Calibration of a new microsimulation package for the evaluation of traffic safety performances

Recently, some studies have confirmed that the reproduction by simulation of user behaviour under different flow and geometric conditions, can identify a potential incident hazard and allow to take appropriate countermeasures at specific points of the road network [1], [2], [3]. In this paper a calibration and validation technique of a microsimulation model for short–term road safety analysis is presented. The microscopic model developed allows the estimation of road safety performance through a series of indicators (Crash Potential Index, Deceleration Rate to Avoid Crash, Maximum Available Deceleration Rate, Time to Collision, etc.), representing interactions in real time between different pairs of vehicles belonging to the traffic stream. When these indicators take a certain critical value, a possible accident scenario is identified. The calibration procedure was applied using an optimization algorithm to systematically modify the 5 parameters of the core behavior model (the General Motors car following model that is a module of the main traffic microsimulation model) in order to fit travel times obtained from simulations to the measured travel times. Experimental measures where obtained in one measurement site from a survey on a two lane undivided rural highway and were provided using a specifically developed video digital processing algorithm.
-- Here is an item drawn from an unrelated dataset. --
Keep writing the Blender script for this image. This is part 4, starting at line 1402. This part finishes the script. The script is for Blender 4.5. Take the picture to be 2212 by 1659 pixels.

In order to assess the capability of the microsimulation model to reflect reality and, consequently, to make further predictions, a validation technique was carried out. In the validation process the optimization algorithm shows the ability to increase the goodness of fit of estimated travel times to measured values. The estimated car following model parameters are used in estimating the goodness of fit with a set of observed data which have not previously been used in the calibration process. This procedure has brought very good results that show how the travel times estimation errors can be greatly reduced, even in different traffic conditions relatively to the calibration scenario, by using the set of parameters obtained in the optimization procedure.